The traditional publishers that truly understand what their customers want and need will thrive.  That implies that the publisher learns to employ creativity in all aspects of marketing: formats, pricing, distribution, and more.

That also includes offering the creators of all that content that traditional publishers hope to sell...authors...a compensation package that makes sense.  Make it more attractive for creators of content, like me, to allow publishers to purchase rights from us than it would be for us to go do-it-yourself.  That, too, is part of good marketing: the purchase of raw materials that makes growers, miners, or, in our case, the creators a successful part of the whole operation.  Too many traditional publishers try to skimp on or still don't understand this part of marketing, based on all the centuries when they controlled the channels of distribution exclusively.

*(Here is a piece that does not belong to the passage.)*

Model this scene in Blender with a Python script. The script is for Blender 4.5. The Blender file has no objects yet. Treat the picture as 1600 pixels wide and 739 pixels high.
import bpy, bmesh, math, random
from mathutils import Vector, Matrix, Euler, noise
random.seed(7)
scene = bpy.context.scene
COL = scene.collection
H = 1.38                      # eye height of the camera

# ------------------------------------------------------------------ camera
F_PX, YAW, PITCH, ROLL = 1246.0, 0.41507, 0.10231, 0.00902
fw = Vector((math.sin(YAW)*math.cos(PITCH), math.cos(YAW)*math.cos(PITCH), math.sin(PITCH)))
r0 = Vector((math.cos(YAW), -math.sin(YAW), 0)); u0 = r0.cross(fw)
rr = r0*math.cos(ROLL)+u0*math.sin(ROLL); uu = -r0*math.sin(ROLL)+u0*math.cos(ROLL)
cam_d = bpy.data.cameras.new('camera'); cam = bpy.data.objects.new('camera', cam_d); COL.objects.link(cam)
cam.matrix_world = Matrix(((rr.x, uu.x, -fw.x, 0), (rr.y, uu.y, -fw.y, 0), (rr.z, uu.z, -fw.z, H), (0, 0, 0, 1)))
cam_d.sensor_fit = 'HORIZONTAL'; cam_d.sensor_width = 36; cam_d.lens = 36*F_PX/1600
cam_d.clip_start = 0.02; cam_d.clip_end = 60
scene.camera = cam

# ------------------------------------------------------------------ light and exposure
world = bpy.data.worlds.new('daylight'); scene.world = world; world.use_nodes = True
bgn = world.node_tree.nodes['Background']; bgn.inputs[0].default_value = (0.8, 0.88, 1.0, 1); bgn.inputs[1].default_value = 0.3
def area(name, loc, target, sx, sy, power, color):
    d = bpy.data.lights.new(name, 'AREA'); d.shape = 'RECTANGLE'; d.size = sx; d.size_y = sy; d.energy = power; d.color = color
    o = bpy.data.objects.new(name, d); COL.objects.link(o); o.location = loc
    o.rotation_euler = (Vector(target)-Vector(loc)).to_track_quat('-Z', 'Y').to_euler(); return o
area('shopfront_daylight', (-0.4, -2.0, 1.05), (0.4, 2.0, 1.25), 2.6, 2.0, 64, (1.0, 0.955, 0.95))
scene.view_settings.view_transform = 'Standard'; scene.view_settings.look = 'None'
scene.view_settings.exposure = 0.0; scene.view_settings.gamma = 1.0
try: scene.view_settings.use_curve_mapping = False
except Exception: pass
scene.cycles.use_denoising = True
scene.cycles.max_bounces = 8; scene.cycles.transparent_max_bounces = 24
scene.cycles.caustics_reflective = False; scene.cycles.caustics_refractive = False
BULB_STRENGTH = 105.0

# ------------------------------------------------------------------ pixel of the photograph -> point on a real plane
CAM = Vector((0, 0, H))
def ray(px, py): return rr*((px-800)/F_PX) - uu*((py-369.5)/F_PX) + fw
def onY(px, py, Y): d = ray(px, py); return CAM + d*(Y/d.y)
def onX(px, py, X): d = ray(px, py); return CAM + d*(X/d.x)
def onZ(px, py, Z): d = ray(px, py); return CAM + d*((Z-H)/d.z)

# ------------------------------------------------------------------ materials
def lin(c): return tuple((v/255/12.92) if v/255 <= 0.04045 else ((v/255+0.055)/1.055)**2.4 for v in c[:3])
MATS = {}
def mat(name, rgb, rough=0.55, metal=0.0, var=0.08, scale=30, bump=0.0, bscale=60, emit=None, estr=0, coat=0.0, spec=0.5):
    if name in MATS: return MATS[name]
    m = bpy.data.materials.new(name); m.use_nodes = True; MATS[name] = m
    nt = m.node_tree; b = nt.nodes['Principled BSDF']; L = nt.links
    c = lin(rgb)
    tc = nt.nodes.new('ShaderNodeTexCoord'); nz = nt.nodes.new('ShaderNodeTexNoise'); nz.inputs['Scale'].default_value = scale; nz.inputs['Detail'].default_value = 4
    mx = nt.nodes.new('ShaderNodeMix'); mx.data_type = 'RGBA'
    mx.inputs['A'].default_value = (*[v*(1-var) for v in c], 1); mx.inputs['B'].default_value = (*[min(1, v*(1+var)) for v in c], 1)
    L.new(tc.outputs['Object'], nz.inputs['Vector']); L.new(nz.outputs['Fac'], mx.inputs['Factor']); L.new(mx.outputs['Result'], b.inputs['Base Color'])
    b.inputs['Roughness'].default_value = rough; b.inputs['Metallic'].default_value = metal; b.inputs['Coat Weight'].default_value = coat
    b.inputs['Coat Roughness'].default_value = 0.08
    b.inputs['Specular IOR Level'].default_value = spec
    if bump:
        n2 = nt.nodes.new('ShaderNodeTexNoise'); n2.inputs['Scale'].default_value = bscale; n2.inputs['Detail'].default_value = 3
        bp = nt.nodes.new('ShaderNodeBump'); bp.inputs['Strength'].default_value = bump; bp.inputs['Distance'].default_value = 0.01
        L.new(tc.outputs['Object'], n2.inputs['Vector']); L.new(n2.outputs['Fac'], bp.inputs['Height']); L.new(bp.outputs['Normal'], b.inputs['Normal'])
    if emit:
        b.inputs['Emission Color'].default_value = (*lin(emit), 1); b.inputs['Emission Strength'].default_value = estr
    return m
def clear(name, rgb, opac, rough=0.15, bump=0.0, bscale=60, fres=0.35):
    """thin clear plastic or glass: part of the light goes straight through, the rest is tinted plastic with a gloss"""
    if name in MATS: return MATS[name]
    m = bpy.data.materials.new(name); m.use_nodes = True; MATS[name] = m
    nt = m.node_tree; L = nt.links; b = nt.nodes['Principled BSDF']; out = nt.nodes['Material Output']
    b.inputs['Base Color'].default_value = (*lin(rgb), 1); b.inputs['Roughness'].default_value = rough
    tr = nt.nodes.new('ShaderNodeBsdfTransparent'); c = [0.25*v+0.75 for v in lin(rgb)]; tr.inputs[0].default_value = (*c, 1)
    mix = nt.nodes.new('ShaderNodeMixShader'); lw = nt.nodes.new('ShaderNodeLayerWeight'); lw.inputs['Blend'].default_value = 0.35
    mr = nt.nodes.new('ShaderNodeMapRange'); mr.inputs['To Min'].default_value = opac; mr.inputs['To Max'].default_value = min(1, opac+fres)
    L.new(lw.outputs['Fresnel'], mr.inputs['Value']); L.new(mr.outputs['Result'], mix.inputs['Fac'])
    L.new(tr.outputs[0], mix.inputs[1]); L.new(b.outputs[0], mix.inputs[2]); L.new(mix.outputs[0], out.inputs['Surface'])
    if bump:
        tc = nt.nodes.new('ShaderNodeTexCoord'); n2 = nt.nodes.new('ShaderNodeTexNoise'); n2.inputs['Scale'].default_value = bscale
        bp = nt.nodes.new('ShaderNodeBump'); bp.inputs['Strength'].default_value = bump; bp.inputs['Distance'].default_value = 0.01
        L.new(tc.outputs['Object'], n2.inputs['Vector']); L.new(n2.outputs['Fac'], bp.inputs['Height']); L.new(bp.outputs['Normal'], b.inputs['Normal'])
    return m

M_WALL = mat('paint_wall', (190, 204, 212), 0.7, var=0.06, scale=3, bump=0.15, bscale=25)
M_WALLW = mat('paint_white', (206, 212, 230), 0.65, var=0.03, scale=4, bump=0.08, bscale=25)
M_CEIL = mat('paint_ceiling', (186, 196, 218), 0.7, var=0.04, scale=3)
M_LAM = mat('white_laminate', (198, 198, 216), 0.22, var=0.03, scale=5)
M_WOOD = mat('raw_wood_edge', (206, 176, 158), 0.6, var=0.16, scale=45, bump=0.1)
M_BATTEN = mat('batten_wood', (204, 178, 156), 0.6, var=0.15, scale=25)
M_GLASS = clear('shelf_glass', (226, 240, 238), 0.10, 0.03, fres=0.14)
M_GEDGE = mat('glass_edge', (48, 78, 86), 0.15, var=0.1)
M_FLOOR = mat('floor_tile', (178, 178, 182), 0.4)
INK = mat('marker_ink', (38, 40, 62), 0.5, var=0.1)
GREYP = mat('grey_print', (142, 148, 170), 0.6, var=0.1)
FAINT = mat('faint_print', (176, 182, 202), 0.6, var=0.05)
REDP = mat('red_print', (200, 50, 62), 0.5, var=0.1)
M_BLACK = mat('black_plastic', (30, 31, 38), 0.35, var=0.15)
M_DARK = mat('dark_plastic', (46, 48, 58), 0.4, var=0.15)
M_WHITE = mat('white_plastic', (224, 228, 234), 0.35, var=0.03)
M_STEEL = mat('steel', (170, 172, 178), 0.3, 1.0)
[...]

For the first time in history, creators of content may finally be gaining the upper hand because we do have options for selling our raw material, so long as it is not too "raw."

Other media are going through the same paroxysms.  The music industry was slow to evolve and look what happened to them.  (How many record stores do you see in your local mall?)  Daily newspapers hardly have a pulse.  Big magazines are barely avoiding flat-lining.  (See Newsweek, Life, Look, The Saturday Evening Post.)  Network TV and over-the-air radio are facing the same fate if they don't react more quickly and intelligently. (A prime-time number one network show recently reached fewer than a million homes, and that was the first time this has happened since the '50s.) Pick up any movie trade pub and look at all the angst that medium is experiencing.

It is an exciting time.  It is a frightening time.  But as with any rapid societal change, smart, innovative people will prosper.  Those with their heads in the sand, opting for denial and stone-walling, will fall to the wayside.  Evolution is an inevitable and brutal thing.

The answer to the question in the headline will only come when--and if--traditional publishing is no longer referred to as "traditional."  Or when "traditional" is universally accepted as referring to those publishers that produce content for users across all platforms, including those that have not even been thought of yet.